How to fill out a PDF form without Adobe or uploading it
PDF forms come in two very different types. Knowing which one you have saves a lot of frustration.
Someone sends a PDF and says "fill this in." You open it, click where the first field should be, and nothing happens. You try a different spot. Still nothing. So you print the whole thing, fill it by hand, scan it again, and email it back feeling like this should have taken thirty seconds instead of ten minutes.
The reason it happened is that you had a flat PDF, not a real form.
Why clicking works on some PDFs and not others
A PDF with actual fillable fields was built that way on purpose. Whoever made it added form elements using software that supports AcroForm: text boxes, checkboxes, dropdowns. These are real objects inside the file. Click one and a text cursor appears. Tab to the next field and it jumps.
A flat PDF has none of that. It might look like a form, with printed blanks and labels everywhere, but it is really just a picture of a form. There are no field objects in the file. Clicking anywhere does nothing because there is nothing there to click. It might be a scan of a paper form, or a form that was designed but never had interactive fields added.
You do not need Acrobat for a real form
If the PDF has clickable fields, your browser can often fill it out. Open the file in Chrome or Firefox, click the fields, type. Most simple forms work fine that way.

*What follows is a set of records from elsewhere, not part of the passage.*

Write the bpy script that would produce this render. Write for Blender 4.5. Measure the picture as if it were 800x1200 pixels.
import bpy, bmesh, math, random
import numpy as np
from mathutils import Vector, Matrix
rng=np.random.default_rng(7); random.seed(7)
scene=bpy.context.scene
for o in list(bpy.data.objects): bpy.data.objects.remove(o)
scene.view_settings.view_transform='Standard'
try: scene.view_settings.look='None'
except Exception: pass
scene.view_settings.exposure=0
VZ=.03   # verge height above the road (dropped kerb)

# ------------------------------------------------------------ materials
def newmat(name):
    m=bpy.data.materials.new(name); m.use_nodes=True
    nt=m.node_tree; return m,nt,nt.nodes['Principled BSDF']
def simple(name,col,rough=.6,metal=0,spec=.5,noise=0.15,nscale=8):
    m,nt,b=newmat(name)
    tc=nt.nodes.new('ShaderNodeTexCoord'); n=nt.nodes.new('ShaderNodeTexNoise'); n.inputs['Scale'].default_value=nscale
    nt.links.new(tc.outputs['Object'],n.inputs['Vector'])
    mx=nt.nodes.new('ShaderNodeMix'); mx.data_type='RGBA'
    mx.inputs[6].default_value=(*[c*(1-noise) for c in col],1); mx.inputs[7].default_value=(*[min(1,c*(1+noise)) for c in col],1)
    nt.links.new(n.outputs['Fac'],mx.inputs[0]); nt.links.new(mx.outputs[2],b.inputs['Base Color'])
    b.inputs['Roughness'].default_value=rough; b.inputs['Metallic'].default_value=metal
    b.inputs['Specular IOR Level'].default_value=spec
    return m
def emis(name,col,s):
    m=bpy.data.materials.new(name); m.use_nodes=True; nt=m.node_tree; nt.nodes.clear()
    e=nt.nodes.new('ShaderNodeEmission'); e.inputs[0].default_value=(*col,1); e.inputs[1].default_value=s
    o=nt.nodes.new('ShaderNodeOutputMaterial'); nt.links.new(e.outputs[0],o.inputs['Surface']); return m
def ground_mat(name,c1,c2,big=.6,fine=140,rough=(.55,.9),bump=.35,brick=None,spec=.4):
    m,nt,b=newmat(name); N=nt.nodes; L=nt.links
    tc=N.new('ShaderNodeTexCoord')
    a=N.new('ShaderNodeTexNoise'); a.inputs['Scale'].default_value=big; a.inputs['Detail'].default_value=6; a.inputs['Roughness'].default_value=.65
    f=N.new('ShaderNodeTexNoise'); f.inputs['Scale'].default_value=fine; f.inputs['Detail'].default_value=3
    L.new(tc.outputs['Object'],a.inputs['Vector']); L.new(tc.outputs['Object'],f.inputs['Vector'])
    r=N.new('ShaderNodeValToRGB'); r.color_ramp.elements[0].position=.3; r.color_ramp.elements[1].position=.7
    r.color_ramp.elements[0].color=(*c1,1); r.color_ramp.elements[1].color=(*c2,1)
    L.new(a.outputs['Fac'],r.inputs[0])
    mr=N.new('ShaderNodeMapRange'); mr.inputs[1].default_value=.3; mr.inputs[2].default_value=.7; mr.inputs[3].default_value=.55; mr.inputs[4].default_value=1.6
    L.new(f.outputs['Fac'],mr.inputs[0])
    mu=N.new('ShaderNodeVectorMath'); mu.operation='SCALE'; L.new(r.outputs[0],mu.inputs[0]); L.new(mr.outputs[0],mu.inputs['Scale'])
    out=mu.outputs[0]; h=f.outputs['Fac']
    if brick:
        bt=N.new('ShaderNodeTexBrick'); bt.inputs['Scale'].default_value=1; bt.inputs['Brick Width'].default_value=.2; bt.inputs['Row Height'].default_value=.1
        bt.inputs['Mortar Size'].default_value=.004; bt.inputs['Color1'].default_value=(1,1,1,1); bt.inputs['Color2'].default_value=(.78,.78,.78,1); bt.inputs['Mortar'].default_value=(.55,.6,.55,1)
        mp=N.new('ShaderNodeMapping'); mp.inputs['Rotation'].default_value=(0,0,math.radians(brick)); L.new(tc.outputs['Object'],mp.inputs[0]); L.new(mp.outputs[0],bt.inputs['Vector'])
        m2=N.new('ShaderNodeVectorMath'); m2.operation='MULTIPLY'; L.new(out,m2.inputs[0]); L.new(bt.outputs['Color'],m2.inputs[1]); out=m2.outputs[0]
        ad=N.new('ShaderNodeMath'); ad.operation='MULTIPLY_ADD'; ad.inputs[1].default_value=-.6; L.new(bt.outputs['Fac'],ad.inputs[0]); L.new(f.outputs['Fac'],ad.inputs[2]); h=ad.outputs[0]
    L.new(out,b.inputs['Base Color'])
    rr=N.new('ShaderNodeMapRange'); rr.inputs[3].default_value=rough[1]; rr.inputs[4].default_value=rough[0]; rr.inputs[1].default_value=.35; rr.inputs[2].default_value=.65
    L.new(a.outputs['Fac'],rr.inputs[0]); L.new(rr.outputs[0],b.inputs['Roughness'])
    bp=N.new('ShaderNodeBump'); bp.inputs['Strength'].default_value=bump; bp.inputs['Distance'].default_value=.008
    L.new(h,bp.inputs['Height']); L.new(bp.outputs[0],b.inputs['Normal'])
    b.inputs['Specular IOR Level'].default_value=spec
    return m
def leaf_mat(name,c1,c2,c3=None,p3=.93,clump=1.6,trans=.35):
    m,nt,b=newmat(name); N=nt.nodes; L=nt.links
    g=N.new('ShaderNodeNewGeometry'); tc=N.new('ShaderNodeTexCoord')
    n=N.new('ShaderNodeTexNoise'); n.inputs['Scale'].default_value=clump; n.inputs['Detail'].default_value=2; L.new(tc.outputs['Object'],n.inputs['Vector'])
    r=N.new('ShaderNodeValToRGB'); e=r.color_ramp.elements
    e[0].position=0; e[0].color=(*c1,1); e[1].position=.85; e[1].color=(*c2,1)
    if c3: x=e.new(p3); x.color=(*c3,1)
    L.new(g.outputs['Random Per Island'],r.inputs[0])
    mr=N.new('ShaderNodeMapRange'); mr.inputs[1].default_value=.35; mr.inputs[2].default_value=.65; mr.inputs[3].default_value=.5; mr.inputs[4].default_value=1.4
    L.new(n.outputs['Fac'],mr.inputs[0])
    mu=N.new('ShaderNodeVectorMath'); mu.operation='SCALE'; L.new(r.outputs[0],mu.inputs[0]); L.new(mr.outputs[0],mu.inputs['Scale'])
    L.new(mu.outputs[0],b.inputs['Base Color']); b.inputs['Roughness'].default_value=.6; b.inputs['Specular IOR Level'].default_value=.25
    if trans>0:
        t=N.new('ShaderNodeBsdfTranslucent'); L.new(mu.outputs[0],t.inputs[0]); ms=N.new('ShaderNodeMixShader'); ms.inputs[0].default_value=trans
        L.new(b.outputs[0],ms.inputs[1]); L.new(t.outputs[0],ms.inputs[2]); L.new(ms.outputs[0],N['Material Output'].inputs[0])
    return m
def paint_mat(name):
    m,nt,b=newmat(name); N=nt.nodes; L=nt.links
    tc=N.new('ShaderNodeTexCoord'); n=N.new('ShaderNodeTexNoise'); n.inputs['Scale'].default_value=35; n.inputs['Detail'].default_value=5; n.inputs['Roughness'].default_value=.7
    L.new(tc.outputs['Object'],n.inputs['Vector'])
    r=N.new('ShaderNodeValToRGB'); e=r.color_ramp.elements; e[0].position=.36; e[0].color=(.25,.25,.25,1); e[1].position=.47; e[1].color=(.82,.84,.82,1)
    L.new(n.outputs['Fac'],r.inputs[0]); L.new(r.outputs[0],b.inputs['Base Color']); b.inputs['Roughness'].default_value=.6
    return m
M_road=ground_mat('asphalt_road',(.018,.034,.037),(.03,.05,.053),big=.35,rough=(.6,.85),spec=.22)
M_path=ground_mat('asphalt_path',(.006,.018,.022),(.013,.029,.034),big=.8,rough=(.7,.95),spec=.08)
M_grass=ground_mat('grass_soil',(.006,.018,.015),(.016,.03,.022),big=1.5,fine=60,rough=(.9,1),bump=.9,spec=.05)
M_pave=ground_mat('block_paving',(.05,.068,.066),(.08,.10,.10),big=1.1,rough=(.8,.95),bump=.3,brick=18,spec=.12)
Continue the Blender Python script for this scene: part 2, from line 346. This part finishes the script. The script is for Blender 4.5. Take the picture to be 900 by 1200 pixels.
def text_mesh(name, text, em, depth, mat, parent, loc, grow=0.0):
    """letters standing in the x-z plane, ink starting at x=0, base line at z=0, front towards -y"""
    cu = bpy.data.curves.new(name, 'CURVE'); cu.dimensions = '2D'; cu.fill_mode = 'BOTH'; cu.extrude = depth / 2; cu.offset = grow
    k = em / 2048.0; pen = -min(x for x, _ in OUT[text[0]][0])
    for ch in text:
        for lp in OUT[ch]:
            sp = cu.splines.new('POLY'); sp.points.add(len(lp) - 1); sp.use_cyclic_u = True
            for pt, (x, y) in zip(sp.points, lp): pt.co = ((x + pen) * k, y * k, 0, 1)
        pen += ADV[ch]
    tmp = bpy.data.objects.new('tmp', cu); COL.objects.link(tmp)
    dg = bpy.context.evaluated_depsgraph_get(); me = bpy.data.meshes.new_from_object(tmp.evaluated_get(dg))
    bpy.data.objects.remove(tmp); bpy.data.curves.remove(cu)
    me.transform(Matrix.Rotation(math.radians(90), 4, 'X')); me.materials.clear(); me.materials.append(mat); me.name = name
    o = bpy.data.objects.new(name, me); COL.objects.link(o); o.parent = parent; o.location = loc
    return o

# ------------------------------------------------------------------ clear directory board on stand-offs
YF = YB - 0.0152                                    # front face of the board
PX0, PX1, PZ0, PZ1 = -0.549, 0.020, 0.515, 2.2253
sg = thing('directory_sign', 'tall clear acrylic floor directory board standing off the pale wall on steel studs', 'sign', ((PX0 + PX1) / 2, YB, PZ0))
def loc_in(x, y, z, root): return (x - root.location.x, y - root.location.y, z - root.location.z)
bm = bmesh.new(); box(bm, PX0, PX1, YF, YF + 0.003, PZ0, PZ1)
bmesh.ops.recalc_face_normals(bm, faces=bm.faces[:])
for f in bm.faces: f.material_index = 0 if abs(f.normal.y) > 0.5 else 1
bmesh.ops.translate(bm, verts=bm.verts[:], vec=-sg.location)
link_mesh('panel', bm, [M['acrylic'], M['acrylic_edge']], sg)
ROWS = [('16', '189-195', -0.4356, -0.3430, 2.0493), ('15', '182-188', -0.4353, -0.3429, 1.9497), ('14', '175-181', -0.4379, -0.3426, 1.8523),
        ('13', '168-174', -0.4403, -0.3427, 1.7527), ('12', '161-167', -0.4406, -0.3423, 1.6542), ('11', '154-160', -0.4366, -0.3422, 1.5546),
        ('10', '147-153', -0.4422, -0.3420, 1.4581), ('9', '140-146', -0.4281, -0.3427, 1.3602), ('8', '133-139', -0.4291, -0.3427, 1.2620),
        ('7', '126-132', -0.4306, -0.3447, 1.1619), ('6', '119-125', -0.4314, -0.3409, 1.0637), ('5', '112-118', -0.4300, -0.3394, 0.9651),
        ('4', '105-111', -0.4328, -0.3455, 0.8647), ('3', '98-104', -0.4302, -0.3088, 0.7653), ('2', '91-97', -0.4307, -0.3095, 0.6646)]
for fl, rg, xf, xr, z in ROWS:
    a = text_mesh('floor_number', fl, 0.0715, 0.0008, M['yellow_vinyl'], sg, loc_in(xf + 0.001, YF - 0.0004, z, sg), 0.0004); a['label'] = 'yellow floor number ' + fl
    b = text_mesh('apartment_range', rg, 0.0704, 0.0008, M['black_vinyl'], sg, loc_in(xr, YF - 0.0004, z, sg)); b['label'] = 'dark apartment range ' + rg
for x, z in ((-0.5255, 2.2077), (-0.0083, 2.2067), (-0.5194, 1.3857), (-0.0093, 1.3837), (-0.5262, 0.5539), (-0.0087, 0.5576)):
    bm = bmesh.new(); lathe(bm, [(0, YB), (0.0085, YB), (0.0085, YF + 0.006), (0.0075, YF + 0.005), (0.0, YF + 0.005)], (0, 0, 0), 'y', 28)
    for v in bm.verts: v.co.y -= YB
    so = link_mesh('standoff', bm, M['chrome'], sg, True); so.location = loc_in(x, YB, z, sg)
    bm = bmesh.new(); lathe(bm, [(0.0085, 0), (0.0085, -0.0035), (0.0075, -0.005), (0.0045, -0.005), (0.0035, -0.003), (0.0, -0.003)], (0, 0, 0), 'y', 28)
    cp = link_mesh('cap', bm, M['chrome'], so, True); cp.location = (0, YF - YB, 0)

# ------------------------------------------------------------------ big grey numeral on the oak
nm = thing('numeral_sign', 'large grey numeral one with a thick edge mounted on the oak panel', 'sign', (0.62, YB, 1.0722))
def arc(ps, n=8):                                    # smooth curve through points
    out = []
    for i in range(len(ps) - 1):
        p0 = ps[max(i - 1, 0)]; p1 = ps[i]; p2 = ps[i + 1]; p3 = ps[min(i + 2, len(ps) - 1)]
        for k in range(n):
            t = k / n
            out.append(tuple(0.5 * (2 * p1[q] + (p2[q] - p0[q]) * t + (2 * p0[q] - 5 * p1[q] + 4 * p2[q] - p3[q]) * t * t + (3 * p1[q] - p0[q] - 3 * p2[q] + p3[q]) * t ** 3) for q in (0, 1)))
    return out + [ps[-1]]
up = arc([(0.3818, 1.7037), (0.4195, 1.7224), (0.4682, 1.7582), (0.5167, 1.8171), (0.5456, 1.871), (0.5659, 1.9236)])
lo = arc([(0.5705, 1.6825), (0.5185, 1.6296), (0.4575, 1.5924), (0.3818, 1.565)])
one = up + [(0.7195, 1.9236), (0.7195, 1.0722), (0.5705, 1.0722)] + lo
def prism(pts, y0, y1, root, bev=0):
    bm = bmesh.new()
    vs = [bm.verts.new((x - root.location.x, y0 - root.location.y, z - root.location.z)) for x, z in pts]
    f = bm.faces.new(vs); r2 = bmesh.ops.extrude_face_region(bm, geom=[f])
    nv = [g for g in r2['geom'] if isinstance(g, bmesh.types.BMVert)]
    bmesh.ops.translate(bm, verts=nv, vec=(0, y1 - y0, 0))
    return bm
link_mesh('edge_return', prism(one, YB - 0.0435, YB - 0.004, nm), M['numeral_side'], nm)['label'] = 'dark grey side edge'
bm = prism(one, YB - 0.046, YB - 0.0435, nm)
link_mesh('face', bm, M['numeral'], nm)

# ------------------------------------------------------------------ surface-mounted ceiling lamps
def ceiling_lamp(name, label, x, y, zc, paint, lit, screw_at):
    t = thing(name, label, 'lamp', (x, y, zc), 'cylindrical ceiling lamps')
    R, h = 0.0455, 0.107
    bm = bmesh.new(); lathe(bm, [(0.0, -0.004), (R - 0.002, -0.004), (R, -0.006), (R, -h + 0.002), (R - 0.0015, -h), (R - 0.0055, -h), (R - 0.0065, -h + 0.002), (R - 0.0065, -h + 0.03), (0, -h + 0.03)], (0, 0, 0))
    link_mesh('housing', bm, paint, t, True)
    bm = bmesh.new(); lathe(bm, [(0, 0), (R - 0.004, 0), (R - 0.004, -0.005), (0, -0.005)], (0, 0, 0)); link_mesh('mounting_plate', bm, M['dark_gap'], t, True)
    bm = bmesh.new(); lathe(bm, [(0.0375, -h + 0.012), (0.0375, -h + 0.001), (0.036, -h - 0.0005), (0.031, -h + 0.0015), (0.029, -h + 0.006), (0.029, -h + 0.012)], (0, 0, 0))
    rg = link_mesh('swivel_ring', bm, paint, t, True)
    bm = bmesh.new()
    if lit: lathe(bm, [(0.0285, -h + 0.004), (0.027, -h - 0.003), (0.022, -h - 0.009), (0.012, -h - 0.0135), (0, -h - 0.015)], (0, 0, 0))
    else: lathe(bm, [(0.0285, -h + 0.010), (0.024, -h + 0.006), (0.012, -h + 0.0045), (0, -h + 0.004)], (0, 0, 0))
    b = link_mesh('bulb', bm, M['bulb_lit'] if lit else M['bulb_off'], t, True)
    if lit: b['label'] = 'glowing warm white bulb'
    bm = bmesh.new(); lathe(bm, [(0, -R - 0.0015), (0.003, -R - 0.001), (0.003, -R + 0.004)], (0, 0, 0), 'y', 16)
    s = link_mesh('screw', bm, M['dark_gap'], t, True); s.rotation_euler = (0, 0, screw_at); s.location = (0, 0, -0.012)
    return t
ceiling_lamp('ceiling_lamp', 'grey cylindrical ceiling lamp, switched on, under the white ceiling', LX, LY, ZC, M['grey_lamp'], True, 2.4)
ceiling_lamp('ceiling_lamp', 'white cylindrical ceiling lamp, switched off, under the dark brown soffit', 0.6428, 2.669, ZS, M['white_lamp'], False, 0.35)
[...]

For more control over how things look, a dedicated tool is better.PDFShore reads the field data already in the PDF, fills the form locally, and downloads the result as a new file. Nothing is uploaded.
What to do with a flat PDF
If clicking does nothing at all, use the Add Text tool instead. It lets you click anywhere on the page and type, which covers the printed-blank situation. The result looks a bit different from a neatly filled form, but it is readable and avoids the whole print-scan-email loop.
A few things that can cause problems
Some fields are set to read-only by whoever made the form. If a field accepts your input but the downloaded file still shows the original value, the field is probably locked and there is no workaround.
A PDF with an existing digital signature is locked too. Any change to a field would break the signature, making the whole document read-only. You would need the sender to remove the signature before you can fill it.